Saturday, April 27, 2013

exploring north of phoenix -- flagstaff, sedona, & montezuma's castle

i’m from the east coast, so i’m still getting used to living out west. on the east coast, there are more people and those people are all living in close proximity to one another. if i want to go from washington dc to philadelpha, it’s a 3 hours drive. dc to new york city is 5 hours. things are close together. this is not the case out west. states are bigger and things are further apart. so it’s not surprising that we haven’t really explored much more of arizona than tucson. especially north of phoenix.

phoenix is two hours away and we try to go there as infrequently as possible. it’s a big city with a lot of traffic, and though there are definitely nice places to eat at, hike, or tube down, we are quite content in tucson. but we’ve heard great things about flagstaff and have been meaning to check it out for a while. so when rcg found out that rebelution was playing at the orpheum theatre in flagstaff we decided to make the trip up. 

flagstaff is a small town of ~65,000 people located in the mountains, about an hour and a half north of phoenix. it’s a college town with an overabundance of subaru cars. it’s chilly, even at the end of march, because it sits at 6,900 feet. the people are friendly and outdoorsy and the restaurants serve delicious food. 


we spent our morning at priest draw, a veritable bouldering playground. priest draw is located at the end of a dirt road in the coconino national forest and it is a favorite bouldering spot for climbers. we got there early and walked around, trying our hand at climbing the many large rocks that litter the dry riverbed. we didn’t have a crash pad, so we just played around, doing easy climbs and spotting one another. but now that rcg has bought a crash pad i can see us returning to flagstaff and priest draw again in the near future. if you’re interesting in checking out priest draw get there early; at about 11am the area becomes overpopulated with climbers, and while there are plenty of rocks to climb you will most likely have to share the more popular climbs. 

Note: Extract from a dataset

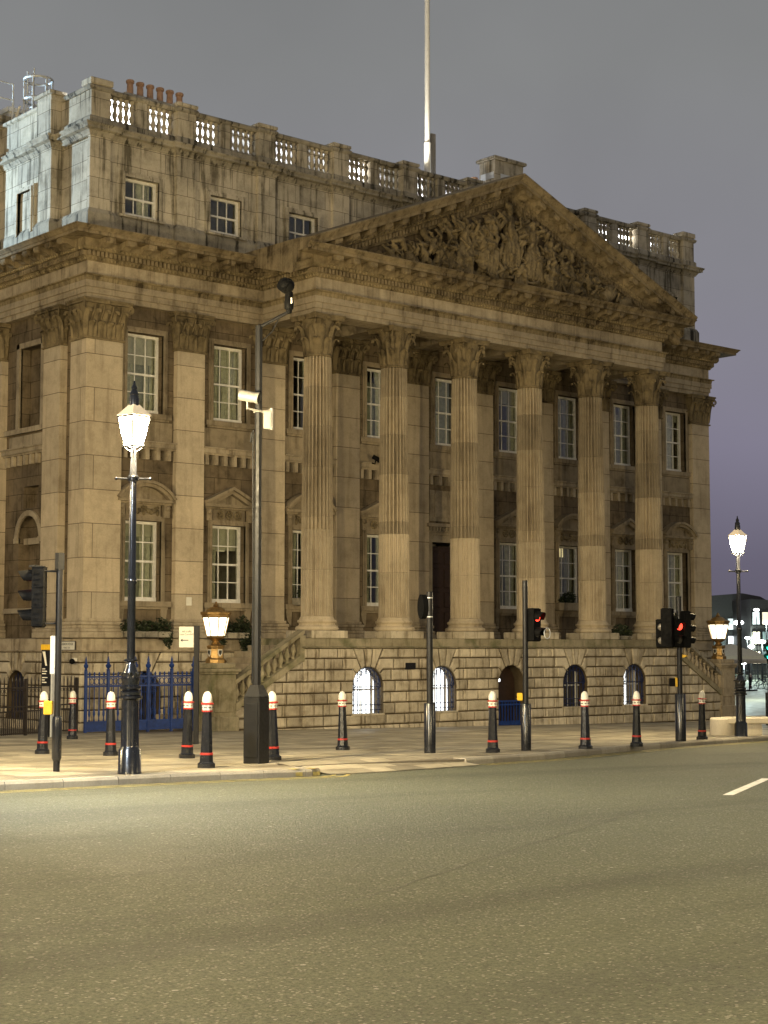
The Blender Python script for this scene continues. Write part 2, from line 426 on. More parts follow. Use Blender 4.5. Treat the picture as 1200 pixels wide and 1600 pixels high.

in the evening we went to see a concert at the orpheum theatre and it’s an awesome concert venue. there’s a bar and both a seating area and a large dance floor. and the acoustics are great. if you get a chance to see a concert here, please take that opportunity; you won’t regret it. 

the opening act: hot rain




on our way down to tucson from flagstaff we decided to head off the main highway, I-17, and take a back road through sedona. sedona is known for its red sandstone formations and vortexes. sedona’s vortexes, spots that are supposed to have special healing properties, have made sedona a favorite location for artists and healers, and the red rocks have made it a popular spot for outdoorsy people. we didn’t stop, except at a rest stop to snap a few pictures, but the red rock formations were spectacular. we’re hoping to return to camp and hike in this area when it gets a little warmer. 




shortly after getting back onto I-17, we turned off again to go to montezuma’s castle, one of north america’s best preserved cliff dwellings. montezuma’s castle is similar to the casa grande ruins: it’s $5 to walk around, there isn’t a whole lot to see, as you can’t go up into the ruins, and it is a mystery as to why these cliff dwellings were abandoned. but it was nice to get out of the car, walk around, and see a little bit of arizona’s history. 

what other cool things in arizona should we explore?